BY PETER WALLSTEN
Lingering questions over what role the White House played in the Haiti uprising -- and whether race was a factor in sending back hundreds of fleeing refugees -- could haunt President Bush as he tries to win Florida again this year and secure reelection.
Leading Democrats, including presidential front-runner John Kerry, moved quickly Sunday in the wake of Haiti President Jean-Bertrand Aristide's resignation to condemn Bush -- painting the situation as a foreign policy failure by a president whose reelection campaign is based largely on national security.
''The United States should have been an honest broker for nonviolence,'' Kerry told The Herald in a telephone interview from New York, where he was campaigning for the Tuesday Democratic primary. ``This is one more indication of how the administration comes late to an issue, very ideologically colored in their approach, and allows things to get out of control as they have elsewhere in the world.''
`DOUBLE STANDARD'
Kerry also described the Bush administration's policy of blocking Haitians from fleeing the chaos while giving greater access to Cubans escaping communism as a ''double standard,'' but he stopped short of critics who call the Haitian policy racist.
Democrats believe the issue presents an increasingly complicated political problem for Bush and his national security team -- especially as the administration justifies ousting a dictator in Iraq in the name of fostering democracy, while it stood by as armed rebels forced out a democratically elected president only hundreds of miles off Florida's shores.
Some Democrats went further to frame the debate about Bush's priorities, accusing the administration of fueling a coup to overthrow a legitimate president.

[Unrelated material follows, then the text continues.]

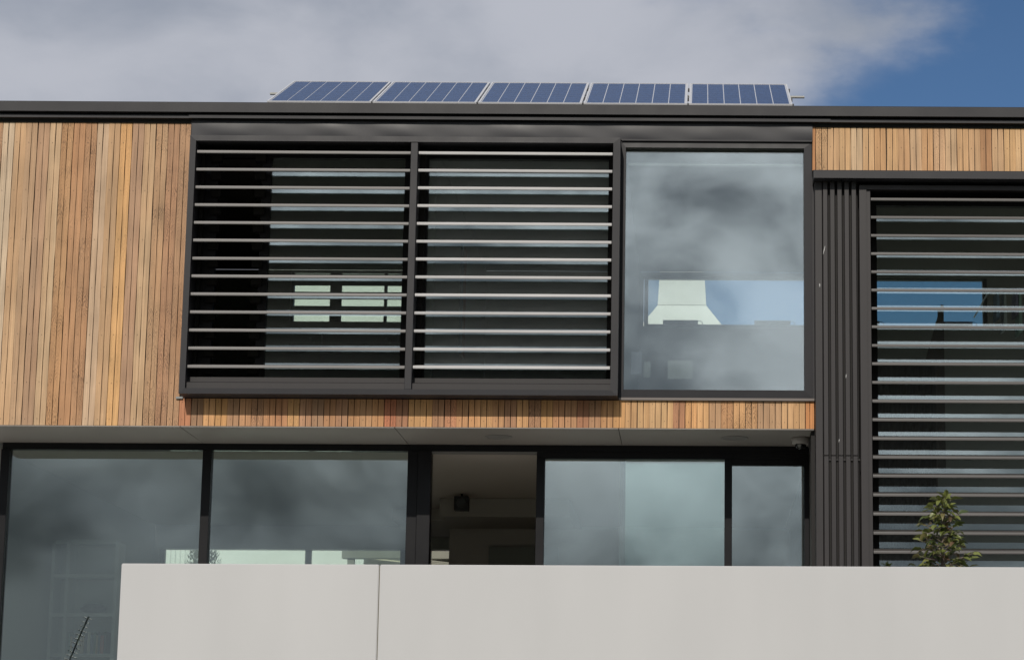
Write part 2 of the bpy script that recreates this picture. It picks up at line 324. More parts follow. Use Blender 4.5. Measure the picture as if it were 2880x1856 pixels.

''The conspiracy theory is alive and well as it relates to their hand in this,'' said U.S. Rep. Kendrick Meek, a Miami Democrat who is Kerry's Florida campaign chairman and who confronted Bush on Haiti last week along with other members of the Congressional Black Caucus. ``This is going to be front and center in the campaign, just like Iraq will be.''
There were signs, however, that some Democrats were being careful to sound more moderate in anticipation of stories emerging about Aristide's problems in office.
Kerry, a Massachusetts senator who has come under fire from Republicans as waffling on positions, seemed to back away somewhat from his charge during a nationally televised debate last week that the White House had been ''engaged in very manipulative and wrongful ways.'' He said Sunday that the administration was ''disengaged,'' and that simply allowing the rebels to move freely gave them ''veto power'' over any resolution to the problem in Haiti.
Asked if he believed the U.S. government engineered the overthrow of Aristide, Kerry said: ``I don't have evidence of it personally. I've heard stories of it. I don't believe anything without evidence.''
But, he added, ``There may be some legitimate questions.''
Kerry also was careful to note that Aristide ''had a lot of problems,'' but he stood by his earlier assessment that the Bush administration held ''a theological and an ideological hatred'' of the former Catholic priest.
''It goes back to the liberation theology that he preached earlier in his career,'' he said, referring to a liberal form of Catholicism that emphasizes helping the poor. ``It's part of the right's attitude about Aristide.''
Haiti is an emotional subject in two vote-rich states, New York and Florida, where tens of thousands of immigrants have settled and remain in touch with family and friends back home.
Republicans are most concerned about the political fallout in Florida, where Bush won the state in 2000 by just 537 votes, and where the Bush campaign can ill afford a high-profile crisis such as the arrival of a massive number of refugees.
GOP REACTION
GOP campaign aides on Sunday reacted to the assertions by Kerry and others with outrage, charging that the Democratic front-runner was trying to use the issue to divert attention from his own inconsistencies on the Iraq war and other foreign policy topics. ''This is reckless and irresponsible politics,'' said Bush campaign spokesman Reed Dickens.
Still, an election-year refugee crisis in Florida is particularly dangerous for the GOP because it would embroil the president's brother, Gov. Jeb Bush, in touchy decisions over how to treat people entering the state -- and whether Haitians fleeing chaos would be entitled to similar special treatment granted Cubans who flee communism. Haitian Americans tend to vote Democratic, while Cuban Americans are one of the Republican Party's most important voting blocs in the state.
The issue is certain to arise during a major civil rights march planned for Tuesday in Tallahassee to coincide with the governor's State of the State speech -- the same day Kerry arrives for a set of major rallies in Florida essentially to kick off his primary and general-election campaigns in the state.
While Haitian Americans remain a relatively small voting bloc in the state, the images of black people escaping the chaos of the impoverished Caribbean nation and then being returned by the U.S. Coast Guard could inflame racial tensions at a time civil rights groups are marshaling forces for a big turnout against Bush in the November election, Democratic strategists and leaders said Sunday.